Calc III Problem Integrating Sq Rt's in Arc Length Formula

[yUNeeC]

Hey guys, I'm studying for a test in calc 3 tomorrow and have run into a problem. On the practice test we have a problem "Find the length of the curve: r=theta^2, 0≤theta≤pi/2"

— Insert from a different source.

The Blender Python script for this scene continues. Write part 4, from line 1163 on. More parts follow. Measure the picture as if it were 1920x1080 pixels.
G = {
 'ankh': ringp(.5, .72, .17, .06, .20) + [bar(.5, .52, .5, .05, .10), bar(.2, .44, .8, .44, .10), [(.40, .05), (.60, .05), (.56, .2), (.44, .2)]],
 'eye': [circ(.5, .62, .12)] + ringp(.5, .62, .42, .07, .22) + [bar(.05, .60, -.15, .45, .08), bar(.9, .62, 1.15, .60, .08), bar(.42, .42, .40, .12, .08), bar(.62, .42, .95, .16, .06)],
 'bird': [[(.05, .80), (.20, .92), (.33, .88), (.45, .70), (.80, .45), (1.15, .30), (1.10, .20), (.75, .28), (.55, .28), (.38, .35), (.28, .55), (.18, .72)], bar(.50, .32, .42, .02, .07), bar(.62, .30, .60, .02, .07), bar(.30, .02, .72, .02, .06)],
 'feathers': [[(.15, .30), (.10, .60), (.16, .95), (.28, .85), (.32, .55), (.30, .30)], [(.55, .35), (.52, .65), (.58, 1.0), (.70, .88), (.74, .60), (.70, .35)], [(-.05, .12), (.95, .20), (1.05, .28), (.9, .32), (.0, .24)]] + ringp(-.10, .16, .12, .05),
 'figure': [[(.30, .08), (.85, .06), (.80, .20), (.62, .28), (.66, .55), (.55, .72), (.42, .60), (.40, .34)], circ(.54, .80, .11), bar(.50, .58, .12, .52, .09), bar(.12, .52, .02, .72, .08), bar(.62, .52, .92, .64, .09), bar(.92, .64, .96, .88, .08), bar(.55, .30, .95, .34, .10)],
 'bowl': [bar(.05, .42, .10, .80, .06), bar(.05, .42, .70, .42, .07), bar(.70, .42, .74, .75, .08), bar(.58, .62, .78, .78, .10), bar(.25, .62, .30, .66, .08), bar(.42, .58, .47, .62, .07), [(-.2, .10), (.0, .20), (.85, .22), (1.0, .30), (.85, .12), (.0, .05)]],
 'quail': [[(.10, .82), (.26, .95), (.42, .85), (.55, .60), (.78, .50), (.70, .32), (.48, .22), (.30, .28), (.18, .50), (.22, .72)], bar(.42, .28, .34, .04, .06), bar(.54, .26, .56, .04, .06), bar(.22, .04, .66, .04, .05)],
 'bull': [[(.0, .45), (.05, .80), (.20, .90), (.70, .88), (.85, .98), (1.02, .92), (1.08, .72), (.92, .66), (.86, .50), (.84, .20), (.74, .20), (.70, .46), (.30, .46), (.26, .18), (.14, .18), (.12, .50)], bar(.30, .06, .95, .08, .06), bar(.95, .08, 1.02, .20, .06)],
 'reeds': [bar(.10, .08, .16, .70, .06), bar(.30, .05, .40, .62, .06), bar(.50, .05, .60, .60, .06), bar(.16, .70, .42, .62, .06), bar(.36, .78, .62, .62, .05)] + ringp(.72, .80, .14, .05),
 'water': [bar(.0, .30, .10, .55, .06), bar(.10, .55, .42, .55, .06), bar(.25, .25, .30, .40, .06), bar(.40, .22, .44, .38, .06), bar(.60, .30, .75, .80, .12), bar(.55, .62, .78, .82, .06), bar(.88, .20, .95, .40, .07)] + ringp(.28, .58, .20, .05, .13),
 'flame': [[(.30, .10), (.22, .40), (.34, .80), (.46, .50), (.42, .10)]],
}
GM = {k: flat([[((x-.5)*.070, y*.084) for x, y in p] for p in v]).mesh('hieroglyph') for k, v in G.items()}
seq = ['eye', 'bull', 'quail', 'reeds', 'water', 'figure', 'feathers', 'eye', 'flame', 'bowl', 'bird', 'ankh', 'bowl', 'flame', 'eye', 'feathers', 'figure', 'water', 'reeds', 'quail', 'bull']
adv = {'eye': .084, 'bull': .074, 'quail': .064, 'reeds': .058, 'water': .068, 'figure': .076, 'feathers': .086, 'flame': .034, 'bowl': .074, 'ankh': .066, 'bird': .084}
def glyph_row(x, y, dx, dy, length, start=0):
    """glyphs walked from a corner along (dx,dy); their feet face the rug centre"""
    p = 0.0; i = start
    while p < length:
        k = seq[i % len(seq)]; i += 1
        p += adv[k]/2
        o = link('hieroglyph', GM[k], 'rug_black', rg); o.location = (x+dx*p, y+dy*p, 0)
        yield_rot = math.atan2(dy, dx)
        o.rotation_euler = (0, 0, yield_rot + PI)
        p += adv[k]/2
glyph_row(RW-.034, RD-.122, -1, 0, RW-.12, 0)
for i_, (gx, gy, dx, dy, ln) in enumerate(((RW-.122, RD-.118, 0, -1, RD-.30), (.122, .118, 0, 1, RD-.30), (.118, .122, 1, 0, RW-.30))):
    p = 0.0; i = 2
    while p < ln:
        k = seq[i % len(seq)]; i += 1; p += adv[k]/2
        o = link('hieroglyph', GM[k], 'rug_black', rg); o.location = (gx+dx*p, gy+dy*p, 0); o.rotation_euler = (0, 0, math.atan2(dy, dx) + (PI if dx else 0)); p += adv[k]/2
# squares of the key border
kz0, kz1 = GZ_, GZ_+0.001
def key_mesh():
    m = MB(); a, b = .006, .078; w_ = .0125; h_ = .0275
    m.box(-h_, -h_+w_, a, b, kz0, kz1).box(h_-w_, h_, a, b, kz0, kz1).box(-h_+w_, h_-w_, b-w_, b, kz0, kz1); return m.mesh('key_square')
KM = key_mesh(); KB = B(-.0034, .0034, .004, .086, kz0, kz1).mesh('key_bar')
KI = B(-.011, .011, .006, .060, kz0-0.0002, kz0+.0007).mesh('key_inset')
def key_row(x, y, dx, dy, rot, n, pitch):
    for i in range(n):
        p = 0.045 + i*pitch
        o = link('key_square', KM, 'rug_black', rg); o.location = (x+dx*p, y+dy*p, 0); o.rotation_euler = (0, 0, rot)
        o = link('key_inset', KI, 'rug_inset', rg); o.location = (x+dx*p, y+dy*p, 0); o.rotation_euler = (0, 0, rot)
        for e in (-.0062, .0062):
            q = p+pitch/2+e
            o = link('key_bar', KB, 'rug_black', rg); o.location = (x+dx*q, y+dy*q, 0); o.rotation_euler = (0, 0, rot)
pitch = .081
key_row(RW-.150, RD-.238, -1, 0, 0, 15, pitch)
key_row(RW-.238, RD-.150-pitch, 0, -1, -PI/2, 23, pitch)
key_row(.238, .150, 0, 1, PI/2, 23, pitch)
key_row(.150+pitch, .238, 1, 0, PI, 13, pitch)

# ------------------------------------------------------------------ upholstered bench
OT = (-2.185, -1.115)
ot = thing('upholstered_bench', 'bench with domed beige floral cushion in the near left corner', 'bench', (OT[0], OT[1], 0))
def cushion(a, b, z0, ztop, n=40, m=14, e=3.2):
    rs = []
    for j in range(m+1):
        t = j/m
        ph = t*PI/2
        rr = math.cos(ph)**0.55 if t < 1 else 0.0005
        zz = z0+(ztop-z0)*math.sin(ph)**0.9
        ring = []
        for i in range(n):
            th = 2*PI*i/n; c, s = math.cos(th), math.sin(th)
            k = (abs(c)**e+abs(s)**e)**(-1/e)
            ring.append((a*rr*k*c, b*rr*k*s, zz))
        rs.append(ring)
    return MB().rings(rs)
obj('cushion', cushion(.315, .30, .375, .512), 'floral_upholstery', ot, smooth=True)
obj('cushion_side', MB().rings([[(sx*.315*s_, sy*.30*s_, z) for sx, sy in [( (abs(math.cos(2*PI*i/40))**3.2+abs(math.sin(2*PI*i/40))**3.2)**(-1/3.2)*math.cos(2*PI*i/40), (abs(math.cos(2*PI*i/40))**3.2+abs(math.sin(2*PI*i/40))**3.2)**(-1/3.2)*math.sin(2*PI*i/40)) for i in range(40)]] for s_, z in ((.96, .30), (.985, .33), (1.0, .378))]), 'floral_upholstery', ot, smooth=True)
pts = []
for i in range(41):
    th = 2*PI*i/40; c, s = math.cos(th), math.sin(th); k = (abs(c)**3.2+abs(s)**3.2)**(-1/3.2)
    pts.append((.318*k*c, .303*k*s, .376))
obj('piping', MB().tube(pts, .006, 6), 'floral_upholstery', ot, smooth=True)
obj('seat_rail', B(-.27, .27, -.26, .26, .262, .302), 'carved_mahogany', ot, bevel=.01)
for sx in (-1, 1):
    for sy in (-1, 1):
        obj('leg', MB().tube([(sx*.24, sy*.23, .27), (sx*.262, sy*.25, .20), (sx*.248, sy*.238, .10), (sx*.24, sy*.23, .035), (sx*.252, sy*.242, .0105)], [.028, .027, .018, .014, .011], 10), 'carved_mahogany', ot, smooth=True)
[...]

I know the length of a curve in polar coordinates is int(sqrt(r^2 + (dr/dtheta)^2))dtheta...but when I get to where I have to integrate sqrt(theta^4 + 4theta^2) I become very stuck. What is the procedure for handling this square root integration?

Thanks for any help.

 

[Svalbard]

Hi,

so you are trying to integrate:

\int\sqrt{t^4 + 4t^2} dt = \int t\sqrt{t^2 + 4}dt

Substitute t^2+4 = u

=> dt = du/2t

t cancels out:
\int t\sqrt{t^2 + 4}dt = \frac{1}{2} \int \sqrt{u} du = \frac{u^{\frac{3}{2}}}{3} + c

\Rightarrow \int\sqrt{t^4 + 4t^2} dt = \frac{(t^2+4)^{\frac{3}{2}}}{3} + c

is this what you are asking for?

 

[yUNeeC]

Wow I feel stupid. Haha thanks a bunch.